The simple experiments reported here provide an illustration of the idea of fiber OPA spectrum shaping via temperature control, as well as a good match with theoretical predictions and numerical simulations. Let us now consider whether this method may also be useful in more practical situations. To do so, we will consider two examples: 1) the possibility of cancelling λ ₀(z) variations in a typical HNLF; 2) the possibility of flattening the broad gain spectrum in a one-pump fiber OPA.

HNLFs have a smaller core than DSF, and are more difficult to manufacture. Small variations in core size result in significant longitudinal variations of λ ₀ along their length. In recent work, it has been shown that λ ₀ can vary by as much as 4 nm over a 300-m length, and that this variation leads to significant modifications of the gain spectrum compared to what it would be with a uniform fiber [8]. In HNLF, dλ ₀/dT has been found to be of the order of 0.06/°C. Hence, to shift λ ₀ by 4 nm, a temperature increase of about 67°C would be required. This is smaller than has been used for increasing SBS threshold [4], and should therefore be feasible without much difficulty in the laboratory. One could consider a number of heating and/or cooling mechanisms that could be used for obtaining a non-uniform longitudinal temperature distribution in the fiber. With such a system, one could for example heat the fiber everywhere (except at the maximum of λ ₀, λ ₀,_max) by different amounts, so as to bring up λ ₀ at every point to λ _0,max. (The required temperature map would be directly related to the dispersion map obtained by the method of Ref. [8].) Ideally the result would be a fiber with the same λ ₀ everywhere, which would then display a standard, well-understood gain spectrum when used as an OPA.

On the other hand, a uniform λ ₀ actually may not be provide the most desirable gain spectrum shape, and one might thus want to obtain some other well-controlled λ ₀ distribution. The relationship between λ ₀(z) and the spectrum shape is a complex one, and to date it has not received much attention. One exception is Ref. [9], in which it was shown that by using four fiber segments, each with a different λ ₀, it is possible to obtain a gain spectrum which is nearly rectangular, a desirable shape for such applications as wideband optical communication. If we assume that we start from a perfect fiber with uniform λ ₀, all we need to do is wind it onto four different spools, and bring them to different temperatures by heating or cooling; this is a simple extension of our setup in Fig. 3(b). A numerical example in Ref. [9] shows that with an HNLF, the four required values of λ ₀ span a 5.5 nm range, which corresponds to a 92°C temperature range. This is larger than the range considered above, but is still smaller than the range already demonstrated for SBS suppression [4]. In a laboratory experiment, we could immerse one spool in ice water, another spool would be heated to 92°C, and the other two spools would be at intermediate temperatures.

Of course this experiment would not work well as described if the HNLF used had λ ₀ variations as severe as in Ref. [8]. In that case, to obtain a final fiber with four uniform-λ ₀ regions, one would need a distributed temperature control, to counteract the local λ ₀ variations, and to impose the desired ones.
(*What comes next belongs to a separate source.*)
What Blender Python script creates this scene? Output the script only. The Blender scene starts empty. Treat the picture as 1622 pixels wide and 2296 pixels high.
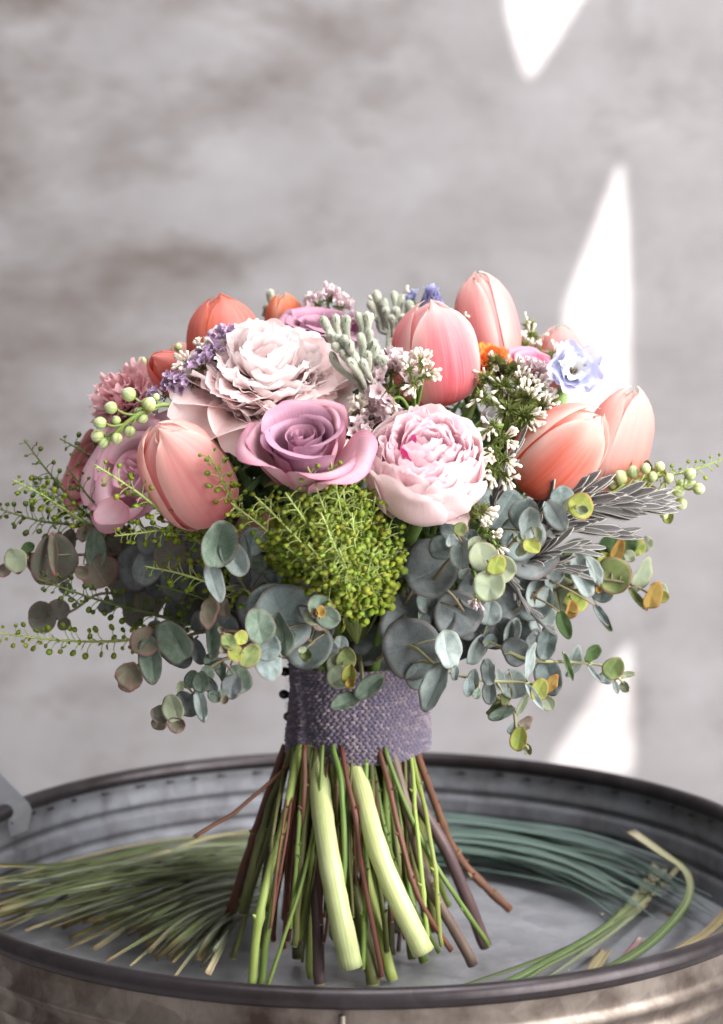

In other words, the system would need to be the same as above. On the other hand, if progress in the manufacture of HNLF succeeds in greatly reducing λ ₀ fluctuations, then the simple four-spool arrangement should be sufficient to obtain a rectangular OPA gain spectrum as proposed in Ref. [9].

We note that controlling λ ₀(z) by means of temperature has a considerable advantage over the alternative method of splicing together different fibers, namely the absence of splicing loss. There is essentially no limit to how many different regions one can have by temperature control, whereas splice loss limits the alternative approach to just a few segments, and modifies the spectrum compared to the ideal lossless case [6].

6. Conclusion

We have introduced a novel technique for controlling the shape of the gain spectrum of fiber OPAs, by imposing arbitrary temperature distributions along the fiber length. We have presented results of simulations and experiments illustrating the versatility of the method. It can in principle be extended to generate more complex temperature distributions, and is limited only by the practicality of the heating/cooling systems required to do so. This is a promising new technique, which has the potential for overcoming for the first time the random longitudinal dispersion variations existing in all practical fibers, and for tailoring OPA gain profiles.